* TASK PROMPT *
Take the lines from the beginning of the material through the line containing "GAP = 0.0015" and retype them exactly, leaving the pictures out.

* GIVEN MATERIAL *
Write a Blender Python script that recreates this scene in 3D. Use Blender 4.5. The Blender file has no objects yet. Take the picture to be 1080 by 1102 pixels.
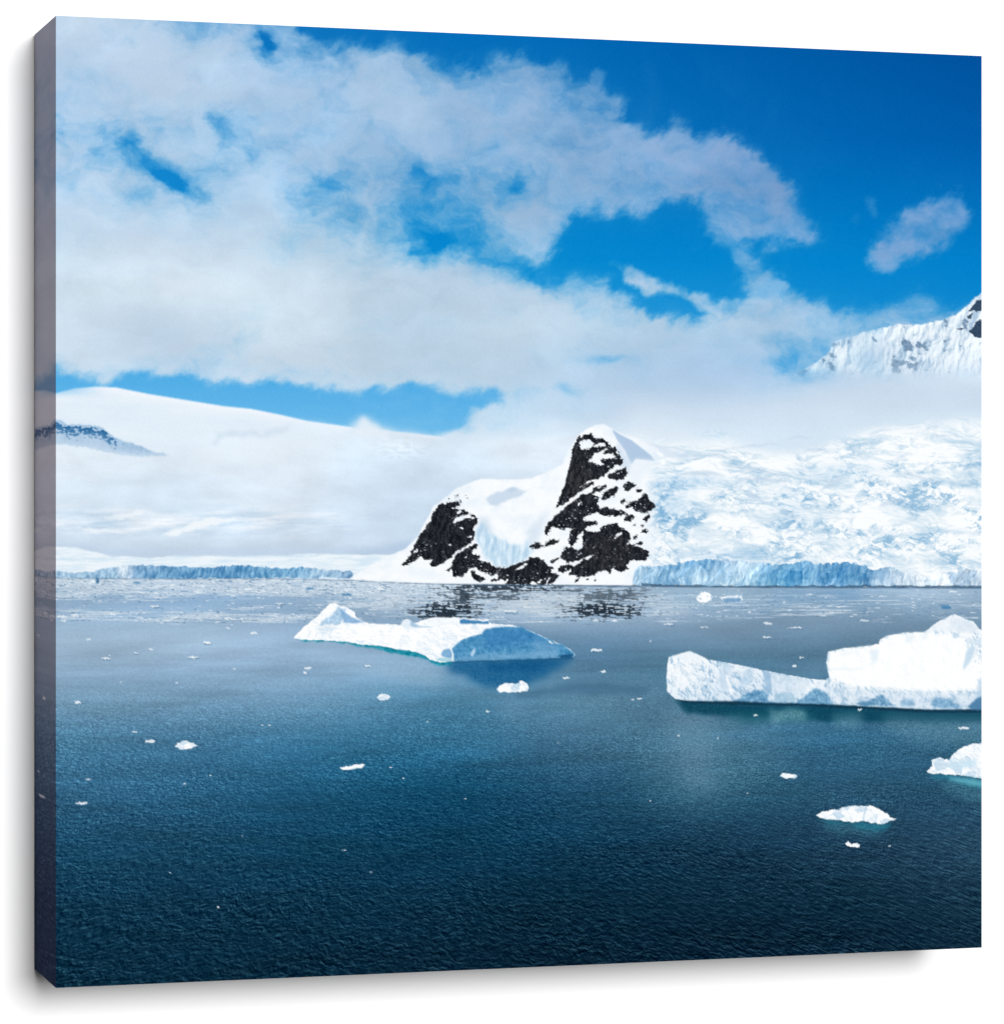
# A gallery-wrapped canvas print hanging on a white wall.
# The print is a flat thing: its picture is ink on the canvas, computed below as
# colour per point of the canvas mesh (all of it in the canvas plane's own units).
import bpy, math
import numpy as np

scene = bpy.context.scene
C = scene.collection

# ------------------------------------------------------------------ measurements
HGT, WID, DEP = 0.400, 0.4164, 0.0570      # canvas height, width, depth (metres)
ZC = 1.50                                  # height of the canvas centre on the wall
FPX = 3504.0                               # focal length in photograph pixels
YAW = math.atan2(0.2914, 0.9567)
GAP = 0.0015

# ------------------------------------------------------------------ camera
cam_d = bpy.data.cameras.new('camera')
cam = bpy.data.objects.new('camera', cam_d)
C.objects.link(cam)
cam_d.sensor_fit = 'HORIZONTAL'
cam_d.sensor_width = 36.0
cam_d.lens = FPX / 1080.0 * 36.0
cam_d.shift_y = -11.0 / 1080.0
cam_d.clip_start = 0.05
cam_d.clip_end = 100.0
FRONT = -(DEP + GAP)                       # y of the canvas face; the wall is y = 0
cam.location = (-WID / 2 - 0.2147, FRONT - 1.3341, ZC)
cam.rotation_euler = (math.radians(90), 0, -YAW)
scene.camera = cam

# ------------------------------------------------------------------ world and lamps
world = bpy.data.worlds.new('World')
scene.world = world
world.use_nodes = True
bg = world.node_tree.nodes['Background']
bg.inputs['Color'].default_value = (1.0, 0.985, 0.97, 1)
bg.inputs['Strength'].default_value = 0.08

def area(name, loc, target, size, power, col=(1, 1, 1)):
    d = bpy.data.lights.new(name, 'AREA')
    d.shape = 'DISK'
    d.size = size
    d.energy = power
    d.color = col
    o = bpy.data.objects.new(name, d)
    C.objects.link(o)
    o.location = loc
    import mathutils
    v = mathutils.Vector(target) - mathutils.Vector(loc)
    o.rotation_euler = v.to_track_quat('-Z', 'Y').to_euler()
    return o

KEY_D = 7.0
key_dir = np.array([0.06, -1.0, 0.19]); key_dir /= np.linalg.norm(key_dir)
area('key_softbox', tuple(np.array([0, 0, ZC]) + key_dir * KEY_D), (0, 0, ZC), 2.6, 590.0)
F_LIGHT = 1.225                             # light on the canvas face (white paper = F_LIGHT)

scene.view_settings.view_transform = 'Standard'
scene.view_settings.look = 'None'
scene.view_settings.exposure = 0.0
scene.view_settings.gamma = 1.0
scene.view_settings.use_curve_mapping = False

# ------------------------------------------------------------------ materials
def new_mat(name):
    m = bpy.data.materials.new(name)
    m.use_nodes = True
    nt = m.node_tree
    return m, nt, nt.nodes['Principled BSDF']

wall_m, nt, b = new_mat('white_paint')
tex = nt.nodes.new('ShaderNodeTexNoise'); tex.inputs['Scale'].default_value = 350
bmp = nt.nodes.new('ShaderNodeBump'); bmp.inputs['Strength'].default_value = 0.03
bmp.inputs['Distance'].default_value = 0.001
nt.links.new(tex.outputs['Fac'], bmp.inputs['Height'])
nt.links.new(bmp.outputs['Normal'], b.inputs['Normal'])
b.inputs['Base Color'].default_value = (0.92, 0.92, 0.92, 1)
b.inputs['Roughness'].default_value = 0.9
b.inputs['Specular IOR Level'].default_value = 0.1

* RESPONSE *
Write a Blender Python script that recreates this scene in 3D. Use Blender 4.5. The Blender file has no objects yet. Take the picture to be 1080 by 1102 pixels.
# A gallery-wrapped canvas print hanging on a white wall.
# The print is a flat thing: its picture is ink on the canvas, computed below as
# colour per point of the canvas mesh (all of it in the canvas plane's own units).
import bpy, math
import numpy as np

scene = bpy.context.scene
C = scene.collection

# ------------------------------------------------------------------ measurements
HGT, WID, DEP = 0.400, 0.4164, 0.0570      # canvas height, width, depth (metres)
ZC = 1.50                                  # height of the canvas centre on the wall
FPX = 3504.0                               # focal length in photograph pixels
YAW = math.atan2(0.2914, 0.9567)
GAP = 0.0015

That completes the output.